Discipline and Punish
The curtailing of personal freedom in the interest of security and public order would become the focal point of Michel Foucault's investigations into the disciplinary mechanisms permeating modern society. Working as a cultural attaché in the French foreign mission in Hamburg, he may well have seen The 400 Blows when it came out. The picture made quite a splash at the 1959 Cannes film festival, earning Truffaut the award for Best Director and a nomination for the top prize, the Palme d'Or, and it was Foucault's job to promote French cultural productions. Movies also happened to be one of the few distractions Foucault permitted himself, beginning in his student days at the École Normale.

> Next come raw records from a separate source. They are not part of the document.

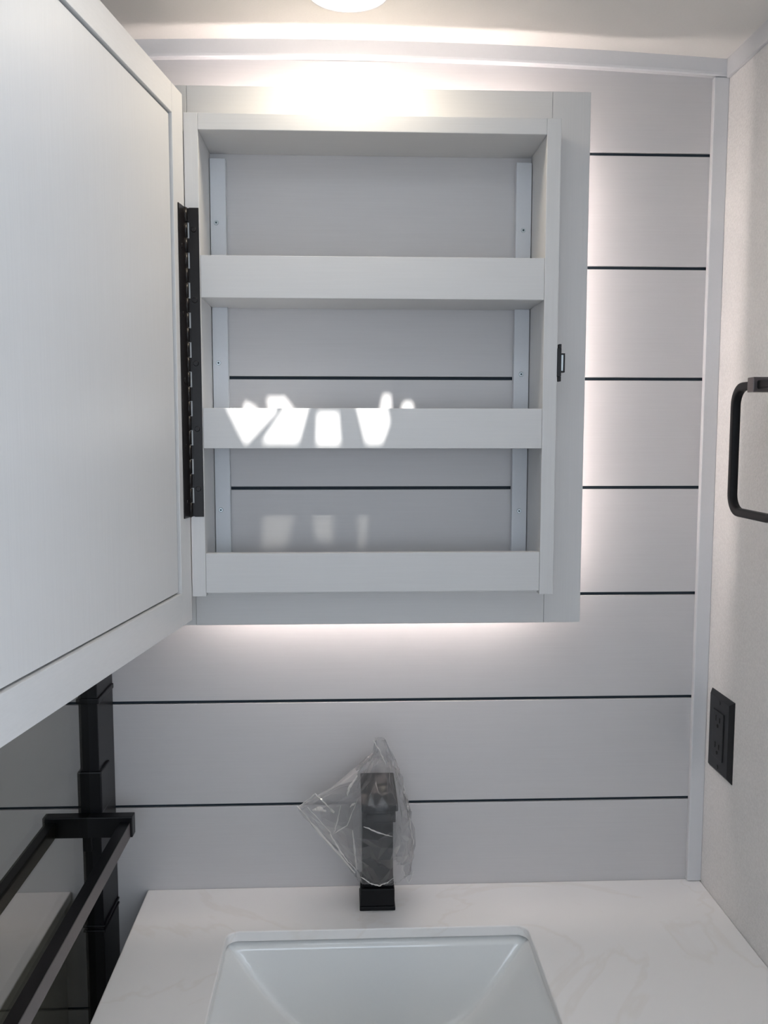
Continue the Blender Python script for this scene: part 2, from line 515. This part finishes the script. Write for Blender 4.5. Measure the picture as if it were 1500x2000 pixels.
for zs in (1.745, 1.663, 1.582, 1.500, 1.430):
    screw('screw', DX @ Vector((0.0155, -0.0016, zs)), -W, 0.0036, M['black'], hinge)

# catch for the door on the outer right side of the box
ct_ = box('magnetic_catch', BX1, BX1 + 0.0052, YB - 0.001, YB + 0.012, 1.5895, 1.6255, M['plastic_black'], cab, 0.0006)
box('catch_tab', BX1 + 0.0022, BX1 + 0.0056, YB + 0.001, YB + 0.009, 1.6255, 1.6306, M['plastic_black'], ct_, 0.0006)
box('catch_tab', BX1 + 0.0022, BX1 + 0.0056, YB + 0.001, YB + 0.009, 1.5832, 1.5895, M['plastic_black'], ct_, 0.0006)
box('magnet', BX1 + 0.0052, BX1 + 0.0078, YB - 0.0006, YB + 0.010, 1.5965, 1.6168, M['steel'], ct_, 0.0003)
box('catch_housing', BX1 + 0.0052, BX1 + 0.0098, YB - 0.001, YB + 0.012, 1.6168, 1.6188, M['plastic_black'], ct_, 0.0003)
box('catch_housing', BX1 + 0.0052, BX1 + 0.0098, YB - 0.001, YB + 0.012, 1.5945, 1.5965, M['plastic_black'], ct_, 0.0003)
box('catch_housing', BX1 + 0.0085, BX1 + 0.0098, YB - 0.001, YB + 0.012, 1.5965, 1.6168, M['plastic_black'], ct_, 0.0003)

# ------------------------------------------------------------------ vanity, counter, sink
CZ = 0.86
CY0 = -0.53
SX0, SX1, SY0, SY1 = -0.1605, 0.2380, -0.420, -0.1125
CT = 0.014
def slab_with_hole(x0, x1, y0, y1, hole, z0, z1):
    """rectangular slab, one hole; every hole vertex has a partner on the outer border"""
    cx, cy = sum(p[0] for p in hole) / len(hole), sum(p[1] for p in hole) / len(hole)
    hx0, hx1 = min(p[0] for p in hole), max(p[0] for p in hole)
    hy0, hy1 = min(p[1] for p in hole), max(p[1] for p in hole)
    outer = []
    n = len(hole)
    q = n // 4
    for i, (x, y) in enumerate(hole):
        u, v = (x - hx0) / (hx1 - hx0), (y - hy0) / (hy1 - hy0)
        k, j = divmod(i, q)
        X = x0 + u * (x1 - x0); Y = y0 + v * (y1 - y0)
        corner = [(x1, y1), (x0, y1), (x0, y0), (x1, y0)][k]
        half = (q - 1) / 2
        if abs(j - half) < .5: X, Y = corner
        elif (j < half) == (k % 2 == 0): X = corner[0]
        else: Y = corner[1]
        outer.append((X, Y))
    b = bmesh.new()
    R = [[b.verts.new((p[0], p[1], z)) for p in pts] for pts, z in ((outer, z0), (outer, z1), (hole, z1), (hole, z0))]
    for k in range(4):
        A_, B_ = R[k], R[(k + 1) % 4]
        for i in range(n):
            j = (i + 1) % n
            b.faces.new((A_[i], A_[j], B_[j], B_[i]))
    return b
top = bm_obj('countertop', slab_with_hole(-0.2898, X_RIGHT - 0.0005, CY0, -0.0005, rounded_rect(SX0, SX1, SY0, SY1, 0.016), CZ - CT, CZ), M['quartz'])
tag(top, 'white solid-surface countertop around the sink', 'countertop')
box('front_lip', -0.2898, X_RIGHT - 0.0005, CY0, CY0 + 0.02, CZ - 0.038, CZ - CT, M['quartz'], top, 0.001)
bmd = top.modifiers.new('bevel', 'BEVEL'); bmd.width = 0.0018; bmd.segments = 3; bmd.limit_method = 'ANGLE'

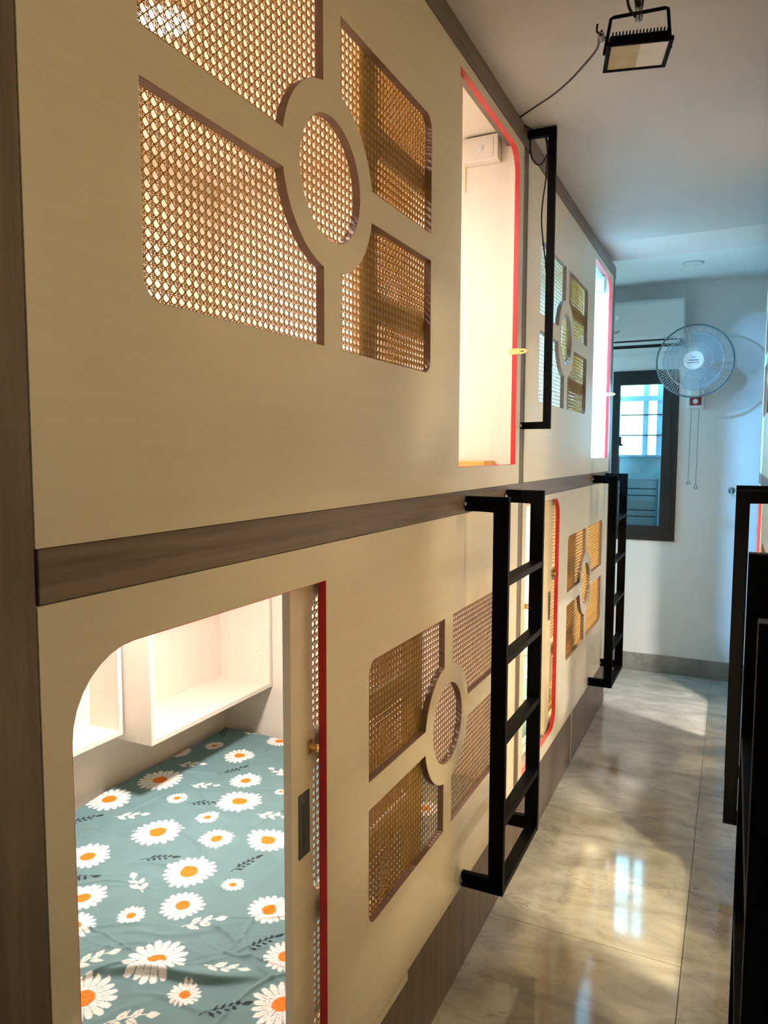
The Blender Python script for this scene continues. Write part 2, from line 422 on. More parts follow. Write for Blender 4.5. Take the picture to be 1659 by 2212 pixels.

Imagine the as yet unknown scholar, putting aside his work on the manuscript of Madness and Civilization (1961) to take in Truffaut's picture. He would have appreciated the “spychologist” line; Foucault himself had been subjected to psychiatric evaluations after his first suicide attempt. The film's spontaneity, an affront to the mannered traditions of French cinema—a tradition Truffaut dismissed as “cinéma de papa”—would have appealed to the iconoclastic philosopher. And it's tempting to regard the image of the kids in the cage as the proverbial grain of sand, the nucleus of the book that many consider the pearl in Foucault's oeuvre, Discipline and Punish (1975).
Toward the end of Discipline and Punish, Foucault introduces a walk-on character, Béasse, a thirteen-year-old orphan brought before the authorities in 1840 for vagabondage. The judge viewed the boy as a delinquent because he had no home and no steady employment. Idleness was a punishable offense under nineteenth-century French jurisprudence. Béasse understood his situation differently, however:
I don't work for anybody. I've worked for myself for a long time now. I have my day station and my night station. In the day, for instance, I hand out leaflets free of charge to all the passers-by; I run after the stagecoaches when they arrive and carry luggage for the passengers; I turn cart-wheels on the avenue de Neuilly; at night there are the shows; I open coach doors, I sell pass-out tickets; I've plenty to do.
The Béasses of this world, Foucault lamented, could not withstand the disciplinary system of “civilization” and “order” and “legality” that defined freedom as a crime, and yet the boy's joyful exuberance could not be suppressed entirely.
Hearing his sentence of two years in a reformatory, Béasse ‘pulled an ugly face, then, recovering his good humor, remarked: “Two years, that's never more than twenty-four months. Let's be off then!”'
The 400 Blows is punctuated with moments of joyful exuberance, but the ending suggests that there is no evading the regimen of the Observation Center. Antoine escapes, and we follow him as he makes his way to the ocean. He runs along the beach, dashes into the surf, then turns back. Where can he go? The camera zooms in on Antoine's expression, the final shot a freeze frame of his face. That lost look will stay with us for a long time.